「清明(せいめい)」は、季節の指標である「二十四節気」の5番目の節氣です。2021年の清明は、4月4日(日)です。「すべてのものが清らかで生き生きしている」という意味で、2021年は清明の次の穀雨の前日までの期間である4月4日(日)~4月19日(月)を表します。あまり馴染みのない「清明」ですが、中国や沖縄では大切な行事の日で「清明節」「清明祭」と呼ばれ、お墓を掃除して先祖供養をする、お盆のような行事です。空は澄み、草花が活気づく清々しいこの時期は、春の息吹を感じながらの散策がおすすめです。
中国、台湾、香港などの中華圏では、春分の日から15日目(清明に入る日。毎年4月5日頃)は「清明節(せいめいせつ)」と呼ばれる祝日になっており、この日はお墓を掃除して墓参りをするため、「掃墓節(そうぼせつ)」とも呼ばれています。日本でいう「お盆」にあたる日です。また、沖縄では中国からこの行事が伝わり、清明に「シーミー(またはウーシーミー)」と呼ばれる清明祭が行われます。清明祭では、先祖のお墓に親戚一同が集まり、お墓掃除をしてお供えをしたあと、お墓の前で宴会をします。そのため、沖縄のお墓にはシーミーを催すスペースが設けられているところが多いです。私も沖縄を初めて訪れたときは、墓の大きさに驚くとともに墓の前で宴会する風習があることに驚きました。明らかに本州のお墓とは違うと感じました。
清明の頃には、南東から「清明風」と呼ばれる穏やかな風が吹いてきます。これは、冷たい北風の季節が終わり、春の到来を知らせてくれる風です。この時期になると晴れの日は暖かくて湿度も低く、とても過ごしやすくなります。是非、木々の緑や色とりどりの花を眺めながら、散策を楽しみましょう。また、この頃のやわらかく静かに降る雨は、「発火雨(はっかう)」や「桃花(とうか)の雨」などと呼ばれています。桃の花に降る雨が、遠目には火を発しているように見えることが語源だそうです。雨の日でも濡れた若葉の緑が清々しく見え、気持ちのいい季節です。気候の良い春の時期を迎えて郊外を散策する日であるため、「踏青節(とうせいせつ)」と呼ばれることもあり、凧揚げなども行われることが多いそうです。

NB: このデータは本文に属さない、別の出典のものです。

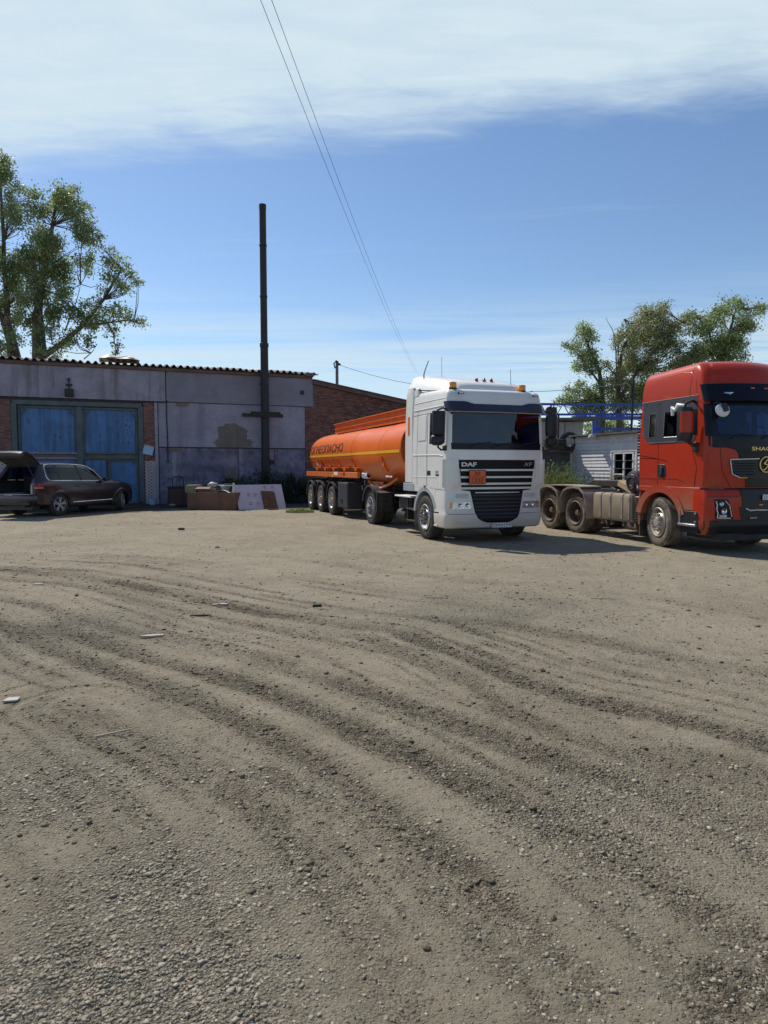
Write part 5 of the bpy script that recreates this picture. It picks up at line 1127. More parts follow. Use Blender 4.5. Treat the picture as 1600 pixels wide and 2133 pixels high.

清明節の前日(2021年は4月3日。地域によっては二日前)は寒食節(かんしょくせつ)といって、火気の使用が禁じられて冷食(れいしょく=煮炊きしないものを食べること)をします。この寒食節も伝統的な祝日で、百五節とも呼ばれます。沖縄の清明祭は、18世紀に中国から伝わったと言われています。これは中国の清明節と同様に、祖先のお墓にお参りをして掃除をし、親類一堂が墓前で餅、豚肉料理、お菓子、果物などの食事をします。雰囲気としては、やはりピクニックのようなもので、中国の清明節とよく似ています。首里地方では御清明(ウシーミー)と呼ばれ、沖縄人(うちなーんちゅ)はお盆やお正月には帰らなくても、シーミー、ウシーミーに帰省する人は多いと言われています。